The Beatles Sgt. Pepper's Lonely Hearts Club Band album had been out for all of three days when Paul McCartney and George Harrison went to the Saville Theater in London tonight in 1967 to see Procul Harum, and a wild guitarist from Seattle named Jimi Hendrix, who did a cover of the title track to their record and they watched with their jaws hanging down to their pointy Italian boots.

A petition signed by hundreds of residents of Glenrowan, Australia was delivered to the offices of producers of a new film about Australian bush ranger and folk hero Ned Kelley today in 1969 to protest their selection of Rolling Stones frontman Mick Jagger to play the lead role. The movie, directed by Tony Richardson, came out.....with Mick as Ned...in October of 1970.

Bruce Springsteen released his best-selling album ever today in 1984. The title track to Born in the USA was taken by many to be a chest-beating anthem of American exceptionalism, but Bruce wrote it about the negative effects of the Vietnam War, both on the men who fought it and the country at large.

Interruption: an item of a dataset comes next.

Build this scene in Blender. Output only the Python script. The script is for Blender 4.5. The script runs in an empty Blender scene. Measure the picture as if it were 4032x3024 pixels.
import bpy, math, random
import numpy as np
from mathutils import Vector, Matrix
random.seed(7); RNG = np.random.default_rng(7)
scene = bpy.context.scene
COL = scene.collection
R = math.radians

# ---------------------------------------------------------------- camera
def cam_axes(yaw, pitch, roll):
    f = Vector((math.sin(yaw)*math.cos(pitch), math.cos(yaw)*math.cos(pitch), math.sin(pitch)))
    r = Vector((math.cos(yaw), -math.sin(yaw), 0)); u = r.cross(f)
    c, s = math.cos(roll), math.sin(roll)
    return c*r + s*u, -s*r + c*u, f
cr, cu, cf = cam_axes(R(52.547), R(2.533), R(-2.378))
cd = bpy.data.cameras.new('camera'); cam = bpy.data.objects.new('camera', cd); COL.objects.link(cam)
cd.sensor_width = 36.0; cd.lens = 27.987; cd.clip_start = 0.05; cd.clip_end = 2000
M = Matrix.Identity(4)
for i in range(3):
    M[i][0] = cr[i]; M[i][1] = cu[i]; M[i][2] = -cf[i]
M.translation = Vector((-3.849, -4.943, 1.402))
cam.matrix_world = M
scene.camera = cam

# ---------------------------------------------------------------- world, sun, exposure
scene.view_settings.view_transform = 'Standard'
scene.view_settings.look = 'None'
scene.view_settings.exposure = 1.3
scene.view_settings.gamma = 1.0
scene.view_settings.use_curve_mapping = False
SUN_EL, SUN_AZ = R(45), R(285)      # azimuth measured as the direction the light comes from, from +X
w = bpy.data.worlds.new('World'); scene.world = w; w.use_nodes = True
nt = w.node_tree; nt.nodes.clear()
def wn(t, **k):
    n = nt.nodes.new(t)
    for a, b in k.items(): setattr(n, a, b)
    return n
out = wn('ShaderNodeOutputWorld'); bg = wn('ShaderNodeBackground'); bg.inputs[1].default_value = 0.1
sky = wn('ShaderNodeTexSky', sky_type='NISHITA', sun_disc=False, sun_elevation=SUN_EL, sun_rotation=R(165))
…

Ohio-born singer Stiv Bators of The Dead Boys (he was played by The Hangover trilogy star Justin Bartha in the 2013 CBGB movie) and The Lords of the New Church was hit by a taxicab in Paris today in 1990. He was a bit shaken, but didn't think anything was seriously wrong and refused treatment, but died in his sleep that night of a massive concussion-induced brain hemorrhage. Being a huge fan of The Doors singer Jim Morrison, he'd told his girlfriend if anything ever happened to him to scatter his ashes over Jim's grave at the Pere Lachaise Cemetery in Paris, which she later said she did.

Rock and Roll Birthdays

Jimmy McCulloch, the Scottish-born lead guitarist for Wings who'd previously played in the Pete Townsend created band Thunderclap Newman, would be 68 if he hadn't died of heroin-related heart failure at age 26.